Task statement.
Below are the records; locate each line with the word "script" and copy it.

Provided entries start

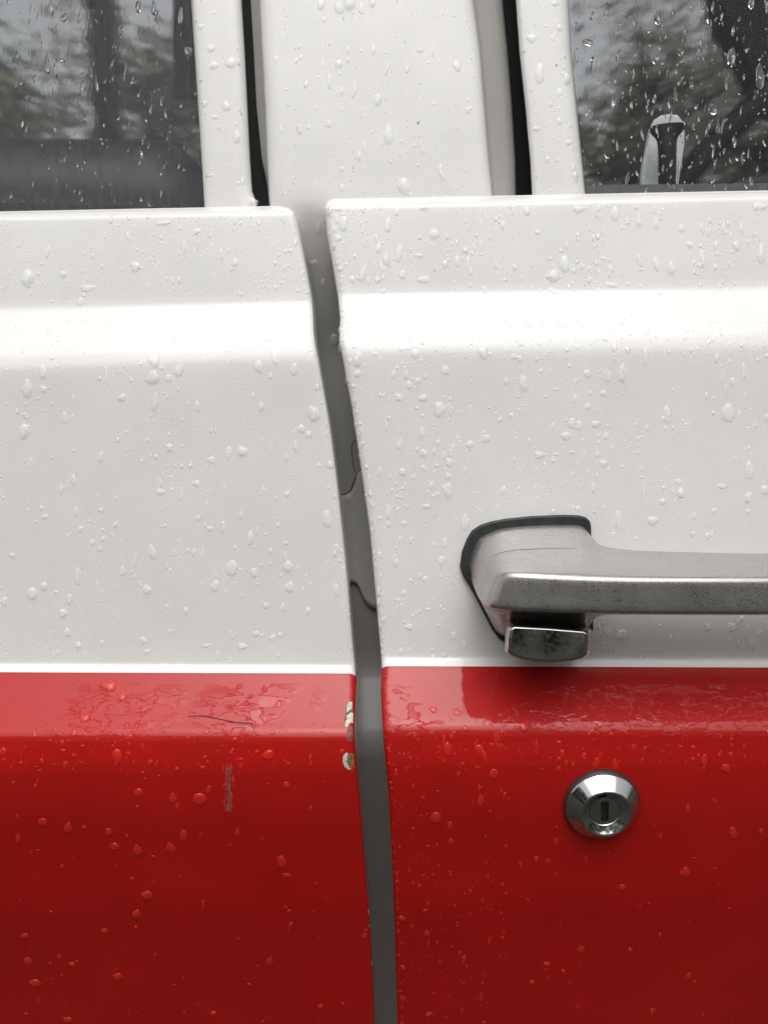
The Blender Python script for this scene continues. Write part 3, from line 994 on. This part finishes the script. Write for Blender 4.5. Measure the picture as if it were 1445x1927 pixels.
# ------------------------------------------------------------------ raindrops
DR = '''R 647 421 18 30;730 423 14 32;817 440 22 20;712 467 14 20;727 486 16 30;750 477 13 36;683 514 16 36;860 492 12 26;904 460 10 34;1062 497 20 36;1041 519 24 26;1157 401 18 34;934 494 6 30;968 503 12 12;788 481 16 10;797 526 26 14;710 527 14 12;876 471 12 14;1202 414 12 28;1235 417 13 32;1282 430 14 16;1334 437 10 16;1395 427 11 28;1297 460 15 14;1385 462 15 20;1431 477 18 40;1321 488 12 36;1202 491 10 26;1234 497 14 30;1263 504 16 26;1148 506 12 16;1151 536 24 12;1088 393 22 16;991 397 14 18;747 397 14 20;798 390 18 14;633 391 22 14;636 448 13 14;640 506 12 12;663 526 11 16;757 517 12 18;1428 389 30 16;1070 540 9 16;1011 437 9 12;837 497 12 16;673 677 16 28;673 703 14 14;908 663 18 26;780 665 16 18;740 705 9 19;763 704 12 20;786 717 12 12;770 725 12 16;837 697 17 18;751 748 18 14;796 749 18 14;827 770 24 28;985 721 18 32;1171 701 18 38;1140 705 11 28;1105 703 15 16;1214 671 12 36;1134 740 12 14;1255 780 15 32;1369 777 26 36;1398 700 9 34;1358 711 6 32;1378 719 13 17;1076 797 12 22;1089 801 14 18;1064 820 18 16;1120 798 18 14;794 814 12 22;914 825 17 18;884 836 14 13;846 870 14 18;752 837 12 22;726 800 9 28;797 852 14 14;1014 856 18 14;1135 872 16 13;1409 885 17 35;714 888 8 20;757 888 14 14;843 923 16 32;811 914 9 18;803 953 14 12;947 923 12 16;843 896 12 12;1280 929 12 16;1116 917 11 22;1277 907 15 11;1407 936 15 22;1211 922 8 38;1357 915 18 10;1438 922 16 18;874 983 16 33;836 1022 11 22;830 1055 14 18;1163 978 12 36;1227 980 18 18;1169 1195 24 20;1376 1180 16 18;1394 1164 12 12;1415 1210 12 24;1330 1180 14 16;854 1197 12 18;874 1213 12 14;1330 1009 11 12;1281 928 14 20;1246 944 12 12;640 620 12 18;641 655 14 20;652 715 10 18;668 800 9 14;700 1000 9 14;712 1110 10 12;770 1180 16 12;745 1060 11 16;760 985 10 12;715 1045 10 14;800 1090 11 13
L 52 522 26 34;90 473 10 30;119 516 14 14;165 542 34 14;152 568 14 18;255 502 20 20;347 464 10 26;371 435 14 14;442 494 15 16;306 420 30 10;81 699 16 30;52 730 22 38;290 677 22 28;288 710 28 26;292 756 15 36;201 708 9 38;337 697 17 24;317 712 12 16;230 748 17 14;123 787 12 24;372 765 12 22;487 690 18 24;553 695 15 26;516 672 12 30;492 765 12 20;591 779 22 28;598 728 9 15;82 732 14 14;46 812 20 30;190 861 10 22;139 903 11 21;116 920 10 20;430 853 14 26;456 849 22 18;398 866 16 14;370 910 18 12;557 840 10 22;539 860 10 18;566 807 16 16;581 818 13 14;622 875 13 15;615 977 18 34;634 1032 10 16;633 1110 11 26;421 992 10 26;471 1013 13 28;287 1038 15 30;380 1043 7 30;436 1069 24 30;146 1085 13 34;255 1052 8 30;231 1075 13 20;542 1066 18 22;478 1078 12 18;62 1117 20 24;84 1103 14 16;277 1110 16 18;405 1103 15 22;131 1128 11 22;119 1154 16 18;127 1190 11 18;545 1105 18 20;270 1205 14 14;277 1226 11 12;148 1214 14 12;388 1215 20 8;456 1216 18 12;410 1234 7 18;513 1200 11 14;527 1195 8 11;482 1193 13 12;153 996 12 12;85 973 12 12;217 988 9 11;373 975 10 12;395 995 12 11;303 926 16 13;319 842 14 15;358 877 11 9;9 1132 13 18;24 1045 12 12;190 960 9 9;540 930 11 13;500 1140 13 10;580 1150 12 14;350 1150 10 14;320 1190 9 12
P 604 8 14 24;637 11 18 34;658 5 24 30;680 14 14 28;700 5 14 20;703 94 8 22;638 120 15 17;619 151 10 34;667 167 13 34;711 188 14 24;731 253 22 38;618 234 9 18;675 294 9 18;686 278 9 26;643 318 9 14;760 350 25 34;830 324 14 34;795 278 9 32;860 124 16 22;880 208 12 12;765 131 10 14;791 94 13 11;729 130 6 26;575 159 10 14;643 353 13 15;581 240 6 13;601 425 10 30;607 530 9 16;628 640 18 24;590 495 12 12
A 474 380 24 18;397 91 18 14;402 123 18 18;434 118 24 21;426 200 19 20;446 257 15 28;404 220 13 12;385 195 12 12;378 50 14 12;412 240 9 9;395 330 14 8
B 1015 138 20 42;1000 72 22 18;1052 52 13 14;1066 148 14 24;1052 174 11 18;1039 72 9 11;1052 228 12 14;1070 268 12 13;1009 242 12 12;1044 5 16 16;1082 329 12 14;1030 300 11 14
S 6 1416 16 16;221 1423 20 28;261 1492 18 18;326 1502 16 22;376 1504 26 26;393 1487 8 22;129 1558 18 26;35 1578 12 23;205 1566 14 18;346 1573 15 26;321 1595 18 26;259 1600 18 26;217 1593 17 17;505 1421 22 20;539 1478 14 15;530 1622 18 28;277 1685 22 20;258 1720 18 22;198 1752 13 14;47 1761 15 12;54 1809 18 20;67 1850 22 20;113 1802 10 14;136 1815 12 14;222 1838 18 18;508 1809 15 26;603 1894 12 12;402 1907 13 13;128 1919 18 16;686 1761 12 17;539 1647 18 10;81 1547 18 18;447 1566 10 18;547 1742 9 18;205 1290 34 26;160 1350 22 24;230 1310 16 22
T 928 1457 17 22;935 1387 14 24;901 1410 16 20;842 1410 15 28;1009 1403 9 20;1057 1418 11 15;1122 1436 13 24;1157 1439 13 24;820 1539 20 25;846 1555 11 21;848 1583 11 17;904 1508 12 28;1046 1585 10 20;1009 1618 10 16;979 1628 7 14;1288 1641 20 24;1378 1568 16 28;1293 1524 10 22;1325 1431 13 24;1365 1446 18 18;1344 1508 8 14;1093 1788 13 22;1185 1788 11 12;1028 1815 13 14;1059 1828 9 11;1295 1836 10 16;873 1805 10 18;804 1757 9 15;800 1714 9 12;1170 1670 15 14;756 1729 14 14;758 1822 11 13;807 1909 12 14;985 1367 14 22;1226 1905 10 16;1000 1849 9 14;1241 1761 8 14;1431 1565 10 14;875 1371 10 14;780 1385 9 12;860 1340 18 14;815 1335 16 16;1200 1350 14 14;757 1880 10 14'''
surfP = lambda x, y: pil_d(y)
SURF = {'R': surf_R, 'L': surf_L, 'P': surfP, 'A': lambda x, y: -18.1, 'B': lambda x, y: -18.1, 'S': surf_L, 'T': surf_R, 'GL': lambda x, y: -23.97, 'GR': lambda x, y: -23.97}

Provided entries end
Provided entries start

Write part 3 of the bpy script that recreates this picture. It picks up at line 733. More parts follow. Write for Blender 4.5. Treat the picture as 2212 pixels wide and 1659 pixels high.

Provided entries end

Reply.
The Blender Python script for this scene continues. Write part 3, from line 994 on. This part finishes the script. Write for Blender 4.5. Measure the picture as if it were 1445x1927 pixels.
Write part 3 of the bpy script that recreates this picture. It picks up at line 733. More parts follow. Write for Blender 4.5. Treat the picture as 2212 pixels wide and 1659 pixels high.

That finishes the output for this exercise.